Missouri offers a prime example where local districts are carrying the funding burden for the federal and state governments. Between 1993 and 2003, funding for special education grew $367 million in the Show Me State. In the same period, the state’s share of special education costs went from 30 percent to 16 percent ($129 million to $150 million), while the local share went from 60 percent up to 67 percent ($263 million to $630 million), according to the Missouri Association of School Administrators. Local schools are bearing much of the increasing burden with dollars being taken from the general education budget to cover special education costs.

State Shortfalls
At the same time we are promoting flexibility in the local maintenance of effort provisions contingent on the mandatory funding increases, some politicians are pushing for the same flexibility at the state level. This is a significant problem in a year when states are trying to cover their funding shortfalls from all possible angles. If governors are allowed to reduce their state’s support for special education while Congress is increasing its share, no incentive will remain to put money toward special education as it will free up dollars in the states’ strained budgets.

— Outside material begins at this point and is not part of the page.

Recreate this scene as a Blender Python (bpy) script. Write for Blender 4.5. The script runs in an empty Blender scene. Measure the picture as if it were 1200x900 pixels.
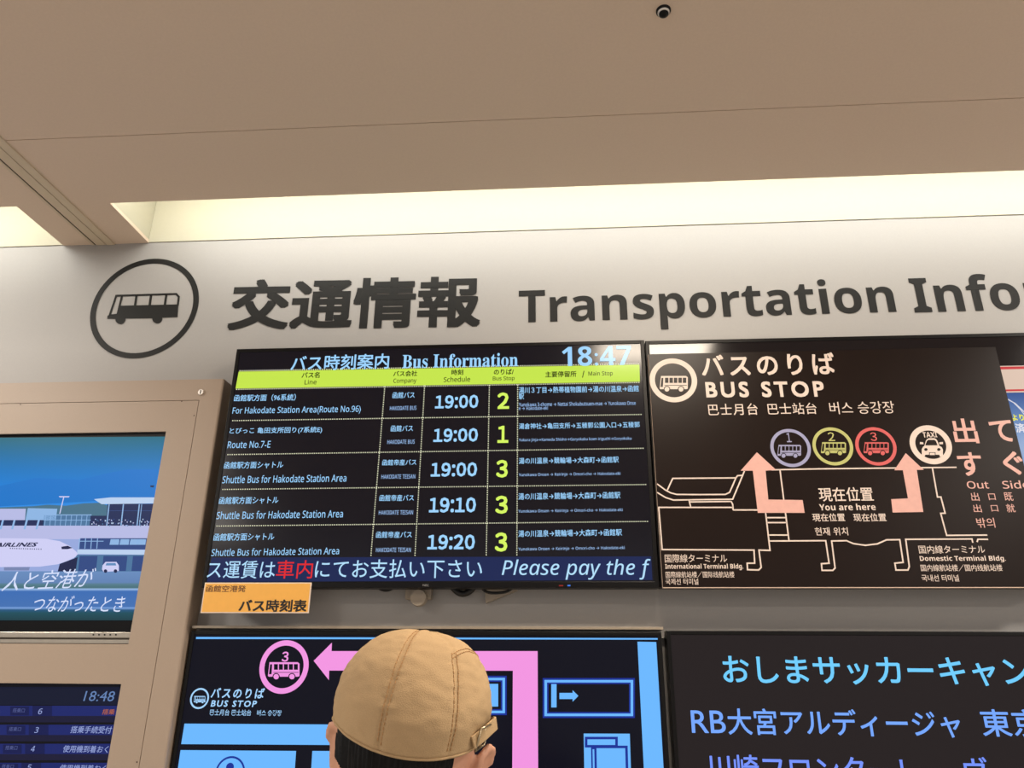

The actions of California and Gov. Gray Davis make this evident. When that state received its federal funding increase for the Individuals with Disabilities Education Act for the current school year, the governor chose to offset the federal increase within other areas of his budget to fill the funding shortfall. In effect special education received no new dollars at the local level.

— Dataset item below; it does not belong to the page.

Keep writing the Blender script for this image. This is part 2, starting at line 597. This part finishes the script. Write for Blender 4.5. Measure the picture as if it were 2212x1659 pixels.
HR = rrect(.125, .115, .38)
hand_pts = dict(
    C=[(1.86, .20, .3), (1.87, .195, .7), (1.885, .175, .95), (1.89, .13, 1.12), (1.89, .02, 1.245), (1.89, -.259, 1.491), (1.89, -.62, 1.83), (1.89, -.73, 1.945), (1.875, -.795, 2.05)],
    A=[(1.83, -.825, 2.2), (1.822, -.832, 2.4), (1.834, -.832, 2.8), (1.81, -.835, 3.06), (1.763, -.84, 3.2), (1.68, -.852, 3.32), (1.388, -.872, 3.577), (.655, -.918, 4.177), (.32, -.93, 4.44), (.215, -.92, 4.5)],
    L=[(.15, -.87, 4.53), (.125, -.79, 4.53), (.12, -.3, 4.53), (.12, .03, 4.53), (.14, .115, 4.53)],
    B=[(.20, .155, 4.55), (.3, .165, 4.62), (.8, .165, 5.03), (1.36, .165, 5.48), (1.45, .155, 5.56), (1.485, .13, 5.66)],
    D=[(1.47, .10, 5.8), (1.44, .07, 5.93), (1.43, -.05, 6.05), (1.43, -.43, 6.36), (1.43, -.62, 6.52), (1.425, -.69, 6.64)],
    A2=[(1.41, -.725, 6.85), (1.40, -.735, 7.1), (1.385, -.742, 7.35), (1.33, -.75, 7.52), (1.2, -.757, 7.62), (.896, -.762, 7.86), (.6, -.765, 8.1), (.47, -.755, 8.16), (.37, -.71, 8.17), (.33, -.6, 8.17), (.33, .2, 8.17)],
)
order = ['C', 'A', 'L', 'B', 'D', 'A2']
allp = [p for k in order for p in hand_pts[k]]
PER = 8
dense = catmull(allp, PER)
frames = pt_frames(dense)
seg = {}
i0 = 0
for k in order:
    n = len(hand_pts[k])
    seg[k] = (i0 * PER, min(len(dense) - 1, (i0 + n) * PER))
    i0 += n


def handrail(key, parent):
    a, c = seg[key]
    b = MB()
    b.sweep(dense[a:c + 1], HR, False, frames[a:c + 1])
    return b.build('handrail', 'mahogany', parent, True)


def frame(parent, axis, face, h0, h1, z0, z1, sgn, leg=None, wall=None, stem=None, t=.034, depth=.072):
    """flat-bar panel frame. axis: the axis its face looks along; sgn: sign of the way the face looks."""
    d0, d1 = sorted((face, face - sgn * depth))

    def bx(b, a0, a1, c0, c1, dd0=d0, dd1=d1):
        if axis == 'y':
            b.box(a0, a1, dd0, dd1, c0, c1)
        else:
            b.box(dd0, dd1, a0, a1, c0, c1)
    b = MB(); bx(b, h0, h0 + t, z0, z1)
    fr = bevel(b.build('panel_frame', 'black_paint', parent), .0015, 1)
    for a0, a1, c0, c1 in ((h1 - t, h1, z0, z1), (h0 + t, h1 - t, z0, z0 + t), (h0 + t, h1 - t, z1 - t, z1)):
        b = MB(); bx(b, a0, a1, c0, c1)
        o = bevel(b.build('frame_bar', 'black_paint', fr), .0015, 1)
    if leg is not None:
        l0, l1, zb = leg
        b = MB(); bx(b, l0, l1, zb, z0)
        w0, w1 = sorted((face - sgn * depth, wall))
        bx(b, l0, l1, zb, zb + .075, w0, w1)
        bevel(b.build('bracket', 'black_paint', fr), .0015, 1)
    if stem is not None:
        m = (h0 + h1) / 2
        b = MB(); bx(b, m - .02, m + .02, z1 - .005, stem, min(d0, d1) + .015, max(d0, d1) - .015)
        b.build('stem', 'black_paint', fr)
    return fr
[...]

Technically the state did pass the money through to local school districts but used the federal increase in place of the state cost of living increase. California traditionally has provided a cost of living increase in state funding for IDEA. Essentially, the governor used the federal dollars to pay what the state would have paid if no federal increase was provided. This cost districts approximately $120 million in funding for special education, thereby increasing the local burden.

The state flexibility in the current law had a profound impact on local districts. Imagine what would have happened if the states had even more flexibility within IDEA to reduce their effort. The burden on local districts would be much more severe.

Groundswell Needed
The 108th Congress will see the reintroduction of a mandatory full funding bill by Sens. Chuck Hagel, R-Neb., and Tom Harkin, D-Iowa. In this standalone bill, IDEA will be put on the track to 40 percent in six years by ensuring that the federal increases are through mandatory spending. Additionally, this bill will contain the flexibility within the local maintenance of effort that districts can take back their local dollars and use them for general education purposes.

We must build the groundswell once again and let Congress know now is the time they lived up to their promise to fully fund special education.